Controllable Machine Unlearning via Gradient Pivoting

TL;DR

This paper introduces CUP, a novel gradient-based algorithm for controllable machine unlearning that effectively balances unlearning efficacy and model fidelity by navigating the Pareto frontier with a single hyperparameter.

Contribution

We reformulate machine unlearning as a multi-objective optimization problem and propose CUP, a gradient pivoting method that allows precise control over the unlearning trade-off using a hyperparameter.

Findings

CUP outperforms existing methods in generating Pareto-optimal solutions.

CUP provides fine-grained control over unlearning and fidelity trade-offs.

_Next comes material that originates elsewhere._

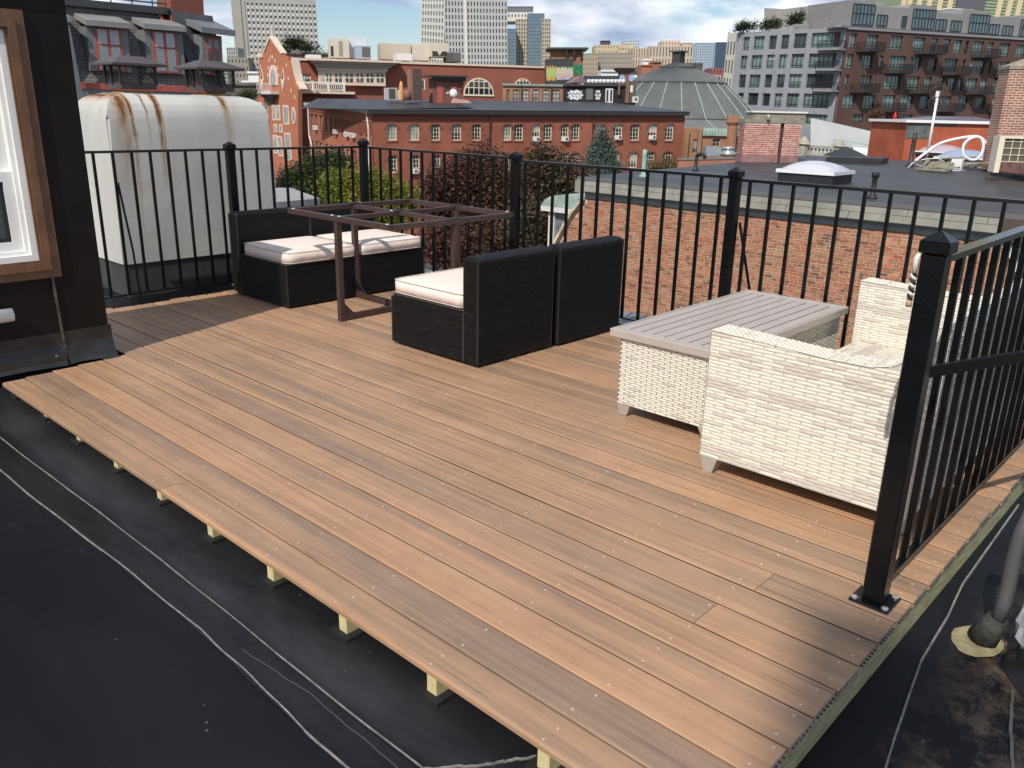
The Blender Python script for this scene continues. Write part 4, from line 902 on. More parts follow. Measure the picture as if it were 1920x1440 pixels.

Experimental results across vision tasks validate CUP's effectiveness.

Abstract

Machine unlearning (MU) aims to remove the influence of specific data from a trained model. However, approximate unlearning methods, often formulated as a single-objective optimization (SOO) problem, face a critical trade-off between unlearning efficacy and model fidelity. This leads to three primary challenges: the risk of over-forgetting, a lack of fine-grained control over the unlearning process, and the absence of metrics to holistically evaluate the trade-off. To address these issues, we reframe MU as a multi-objective optimization (MOO) problem. We then introduce a novel algorithm, Controllable Unlearning by Pivoting Gradient (CUP), which features a unique pivoting mechanism. Unlike traditional MOO methods that converge to a single solution, CUP's mechanism is designed to controllably navigate the entire Pareto frontier. This navigation is governed by a single intuitive hyperparameter, the `unlearning intensity', which allows for precise selection of a desired trade-off. To evaluate this capability, we adopt the hypervolume indicator, a metric that captures both the quality and diversity of the entire set of solutions an algorithm can generate. Our experimental results demonstrate that CUP produces a superior set of Pareto-optimal solutions, consistently outperforming existing methods across various vision tasks.